**Provided data**
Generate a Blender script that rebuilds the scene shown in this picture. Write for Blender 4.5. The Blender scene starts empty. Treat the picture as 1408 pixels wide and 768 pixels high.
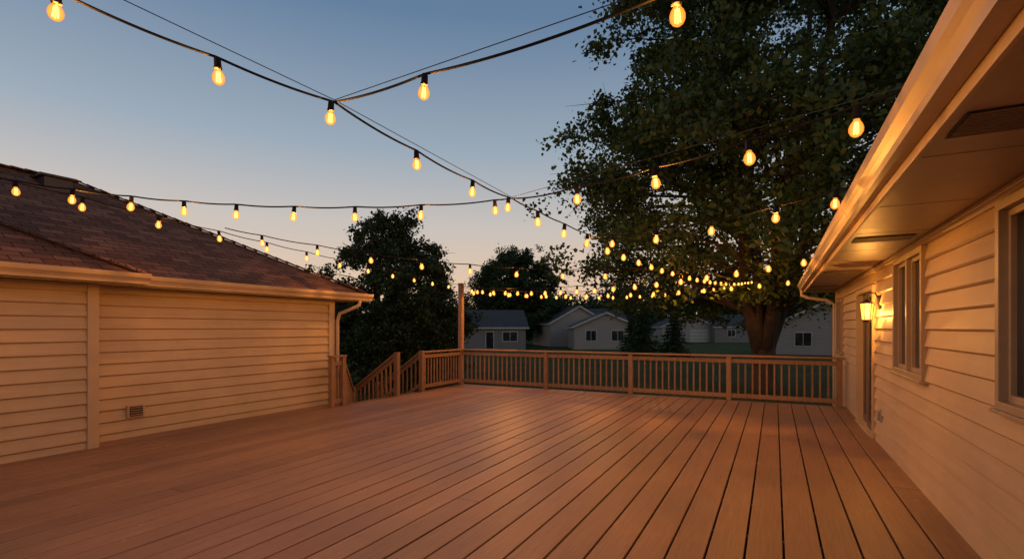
import bpy, math, random
import numpy as np
from mathutils import Vector, Matrix, noise as mnoise
random.seed(7); np.random.seed(7)
scene=bpy.context.scene
COL=scene.collection
scene.view_settings.view_transform='Standard'
scene.view_settings.look='None'
scene.view_settings.exposure=0

# ---------------------------------------------------------------- materials
def new_mat(name):
    m=bpy.data.materials.new(name); m.use_nodes=True
    nt=m.node_tree; nt.nodes.clear()
    out=nt.nodes.new('ShaderNodeOutputMaterial')
    return m,nt,out
def N(nt,t,**kw):
    n=nt.nodes.new(t)
    for k,v in kw.items():
        if k in n.inputs: n.inputs[k].default_value=v
        else: setattr(n,k,v)
    return n
def L(nt,a,b): nt.links.new(a,b)
def coords(nt,scale=(1,1,1)):
    tc=N(nt,'ShaderNodeTexCoord'); mp=N(nt,'ShaderNodeMapping')
    mp.inputs['Scale'].default_value=scale
    L(nt,tc.outputs['Object'],mp.inputs['Vector']); return mp.outputs['Vector']
def ramp(nt,fac,stops):
    r=N(nt,'ShaderNodeValToRGB')
    while len(r.color_ramp.elements)<len(stops): r.color_ramp.elements.new(0.5)
    for e,(p,c) in zip(r.color_ramp.elements,stops):
        e.position=p; e.color=(c[0],c[1],c[2],1)
    L(nt,fac,r.inputs['Fac']); return r.outputs['Color']
def mixc(nt,fac,a,b,mode='MIX'):
    m=N(nt,'ShaderNodeMix'); m.data_type='RGBA'; m.blend_type=mode
    if isinstance(fac,float): m.inputs[0].default_value=fac
    else: L(nt,fac,m.inputs[0])
    for s,v in ((6,a),(7,b)):
        if isinstance(v,tuple): m.inputs[s].default_value=(v[0],v[1],v[2],1)
        else: L(nt,v,m.inputs[s])
    return m.outputs[2]
def mul(c,k): return tuple(x*k for x in c)

def surf(name,color,scale=(1,1,1),nscale=4.0,var=0.25,rough=0.6,bump=0.2,bdist=0.01,island=0.0,detail=6.0,dirt=0.0,spec=0.5):
    m,nt,out=new_mat(name)
    v=coords(nt,scale)
    n1=N(nt,'ShaderNodeTexNoise',Scale=nscale,Detail=detail,Roughness=0.6); L(nt,v,n1.inputs['Vector'])
    c=ramp(nt,n1.outputs['Fac'],[(0.3,mul(color,1-var)),(0.7,mul(color,1+var*0.6))])
    if island>0:
        g=N(nt,'ShaderNodeNewGeometry')
        ci=ramp(nt,g.outputs['Random Per Island'],[(0,(1-island,)*3),(1,(1.0,)*3)])
        c=mixc(nt,1.0,c,ci,'MULTIPLY')
    if dirt>0:
        v2=coords(nt); n2=N(nt,'ShaderNodeTexNoise',Scale=0.9,Detail=5.0,Roughness=0.65); L(nt,v2,n2.inputs['Vector'])
        cd=ramp(nt,n2.outputs['Fac'],[(0.35,(1-dirt,)*3),(0.65,(1.0,)*3)])
        c=mixc(nt,1.0,c,cd,'MULTIPLY')
    p=N(nt,'ShaderNodeBsdfPrincipled'); L(nt,c,p.inputs['Base Color'])
    p.inputs['Specular IOR Level'].default_value=spec
    rr=N(nt,'ShaderNodeMapRange'); rr.inputs['To Min'].default_value=max(0.05,rough-0.12); rr.inputs['To Max'].default_value=min(1,rough+0.15)
    L(nt,n1.outputs['Fac'],rr.inputs['Value']); L(nt,rr.outputs[0],p.inputs['Roughness'])
    b=N(nt,'ShaderNodeBump',Strength=bump,Distance=bdist); L(nt,n1.outputs['Fac'],b.inputs['Height']); L(nt,b.outputs[0],p.inputs['Normal'])
    L(nt,p.outputs[0],out.inputs[0]); return m

def deck_mat():
    m,nt,out=new_mat('deck_boards')
    v=coords(nt,(26,0.9,26))
    n1=N(nt,'ShaderNodeTexNoise',Scale=2.2,Detail=8.0,Roughness=0.65); L(nt,v,n1.inputs['Vector'])
    base=ramp(nt,n1.outputs['Fac'],[(0.25,(0.275,0.150,0.078)),(0.5,(0.365,0.205,0.108)),(0.75,(0.44,0.26,0.145))])
    g=N(nt,'ShaderNodeNewGeometry')
    ci=ramp(nt,g.outputs['Random Per Island'],[(0,(0.76,0.75,0.74)),(0.5,(0.91,0.90,0.90)),(1,(1.0,1.0,1.0))])
    c=mixc(nt,1.0,base,ci,'MULTIPLY')
    v2=coords(nt); n2=N(nt,'ShaderNodeTexNoise',Scale=0.7,Detail=6.0,Roughness=0.7); L(nt,v2,n2.inputs['Vector'])
    cd=ramp(nt,n2.outputs['Fac'],[(0.32,(0.76,0.76,0.78)),(0.62,(1,1,1))])
    c=mixc(nt,1.0,c,cd,'MULTIPLY')
    n3=N(nt,'ShaderNodeTexNoise',Scale=9.0,Detail=3.0,Roughness=0.5); L(nt,v2,n3.inputs['Vector'])
    sp=ramp(nt,n3.outputs['Fac'],[(0.735,(0,0,0)),(0.76,(1,1,1))])
    c=mixc(nt,sp,c,(0.52,0.38,0.27))
    p=N(nt,'ShaderNodeBsdfPrincipled'); L(nt,c,p.inputs['Base Color'])
    rr=N(nt,'ShaderNodeMapRange'); rr.inputs['To Min'].default_value=0.34; rr.inputs['To Max'].default_value=0.60
    L(nt,n2.outputs['Fac'],rr.inputs['Value']); L(nt,rr.outputs[0],p.inputs['Roughness'])
    p.inputs['Specular IOR Level'].default_value=0.42
    b=N(nt,'ShaderNodeBump',Strength=0.4,Distance=0.005); L(nt,n1.outputs['Fac'],b.inputs['Height']); L(nt,b.outputs[0],p.inputs['Normal'])
    L(nt,p.outputs[0],out.inputs[0]); return m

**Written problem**
Give back every line exactly as it stands, pictures excluded.

**Full output**
Generate a Blender script that rebuilds the scene shown in this picture. Write for Blender 4.5. The Blender scene starts empty. Treat the picture as 1408 pixels wide and 768 pixels high.
import bpy, math, random
import numpy as np
from mathutils import Vector, Matrix, noise as mnoise
random.seed(7); np.random.seed(7)
scene=bpy.context.scene
COL=scene.collection
scene.view_settings.view_transform='Standard'
scene.view_settings.look='None'
scene.view_settings.exposure=0

# ---------------------------------------------------------------- materials
def new_mat(name):
    m=bpy.data.materials.new(name); m.use_nodes=True
    nt=m.node_tree; nt.nodes.clear()
    out=nt.nodes.new('ShaderNodeOutputMaterial')
    return m,nt,out
def N(nt,t,**kw):
    n=nt.nodes.new(t)
    for k,v in kw.items():
        if k in n.inputs: n.inputs[k].default_value=v
        else: setattr(n,k,v)
    return n
def L(nt,a,b): nt.links.new(a,b)
def coords(nt,scale=(1,1,1)):
    tc=N(nt,'ShaderNodeTexCoord'); mp=N(nt,'ShaderNodeMapping')
    mp.inputs['Scale'].default_value=scale
    L(nt,tc.outputs['Object'],mp.inputs['Vector']); return mp.outputs['Vector']
def ramp(nt,fac,stops):
    r=N(nt,'ShaderNodeValToRGB')
    while len(r.color_ramp.elements)<len(stops): r.color_ramp.elements.new(0.5)
    for e,(p,c) in zip(r.color_ramp.elements,stops):
        e.position=p; e.color=(c[0],c[1],c[2],1)
    L(nt,fac,r.inputs['Fac']); return r.outputs['Color']
def mixc(nt,fac,a,b,mode='MIX'):
    m=N(nt,'ShaderNodeMix'); m.data_type='RGBA'; m.blend_type=mode
    if isinstance(fac,float): m.inputs[0].default_value=fac
    else: L(nt,fac,m.inputs[0])
    for s,v in ((6,a),(7,b)):
        if isinstance(v,tuple): m.inputs[s].default_value=(v[0],v[1],v[2],1)
        else: L(nt,v,m.inputs[s])
    return m.outputs[2]
def mul(c,k): return tuple(x*k for x in c)

def surf(name,color,scale=(1,1,1),nscale=4.0,var=0.25,rough=0.6,bump=0.2,bdist=0.01,island=0.0,detail=6.0,dirt=0.0,spec=0.5):
    m,nt,out=new_mat(name)
    v=coords(nt,scale)
    n1=N(nt,'ShaderNodeTexNoise',Scale=nscale,Detail=detail,Roughness=0.6); L(nt,v,n1.inputs['Vector'])
    c=ramp(nt,n1.outputs['Fac'],[(0.3,mul(color,1-var)),(0.7,mul(color,1+var*0.6))])
    if island>0:
        g=N(nt,'ShaderNodeNewGeometry')
        ci=ramp(nt,g.outputs['Random Per Island'],[(0,(1-island,)*3),(1,(1.0,)*3)])
        c=mixc(nt,1.0,c,ci,'MULTIPLY')
    if dirt>0:
        v2=coords(nt); n2=N(nt,'ShaderNodeTexNoise',Scale=0.9,Detail=5.0,Roughness=0.65); L(nt,v2,n2.inputs['Vector'])
        cd=ramp(nt,n2.outputs['Fac'],[(0.35,(1-dirt,)*3),(0.65,(1.0,)*3)])
        c=mixc(nt,1.0,c,cd,'MULTIPLY')
    p=N(nt,'ShaderNodeBsdfPrincipled'); L(nt,c,p.inputs['Base Color'])
    p.inputs['Specular IOR Level'].default_value=spec
    rr=N(nt,'ShaderNodeMapRange'); rr.inputs['To Min'].default_value=max(0.05,rough-0.12); rr.inputs['To Max'].default_value=min(1,rough+0.15)
    L(nt,n1.outputs['Fac'],rr.inputs['Value']); L(nt,rr.outputs[0],p.inputs['Roughness'])
    b=N(nt,'ShaderNodeBump',Strength=bump,Distance=bdist); L(nt,n1.outputs['Fac'],b.inputs['Height']); L(nt,b.outputs[0],p.inputs['Normal'])
    L(nt,p.outputs[0],out.inputs[0]); return m

def deck_mat():
    m,nt,out=new_mat('deck_boards')
    v=coords(nt,(26,0.9,26))
    n1=N(nt,'ShaderNodeTexNoise',Scale=2.2,Detail=8.0,Roughness=0.65); L(nt,v,n1.inputs['Vector'])
    base=ramp(nt,n1.outputs['Fac'],[(0.25,(0.275,0.150,0.078)),(0.5,(0.365,0.205,0.108)),(0.75,(0.44,0.26,0.145))])
    g=N(nt,'ShaderNodeNewGeometry')
    ci=ramp(nt,g.outputs['Random Per Island'],[(0,(0.76,0.75,0.74)),(0.5,(0.91,0.90,0.90)),(1,(1.0,1.0,1.0))])
    c=mixc(nt,1.0,base,ci,'MULTIPLY')
    v2=coords(nt); n2=N(nt,'ShaderNodeTexNoise',Scale=0.7,Detail=6.0,Roughness=0.7); L(nt,v2,n2.inputs['Vector'])
    cd=ramp(nt,n2.outputs['Fac'],[(0.32,(0.76,0.76,0.78)),(0.62,(1,1,1))])
    c=mixc(nt,1.0,c,cd,'MULTIPLY')
    n3=N(nt,'ShaderNodeTexNoise',Scale=9.0,Detail=3.0,Roughness=0.5); L(nt,v2,n3.inputs['Vector'])
    sp=ramp(nt,n3.outputs['Fac'],[(0.735,(0,0,0)),(0.76,(1,1,1))])
    c=mixc(nt,sp,c,(0.52,0.38,0.27))
    p=N(nt,'ShaderNodeBsdfPrincipled'); L(nt,c,p.inputs['Base Color'])
    rr=N(nt,'ShaderNodeMapRange'); rr.inputs['To Min'].default_value=0.34; rr.inputs['To Max'].default_value=0.60
    L(nt,n2.outputs['Fac'],rr.inputs['Value']); L(nt,rr.outputs[0],p.inputs['Roughness'])
    p.inputs['Specular IOR Level'].default_value=0.42
    b=N(nt,'ShaderNodeBump',Strength=0.4,Distance=0.005); L(nt,n1.outputs['Fac'],b.inputs['Height']); L(nt,b.outputs[0],p.inputs['Normal'])
    L(nt,p.outputs[0],out.inputs[0]); return m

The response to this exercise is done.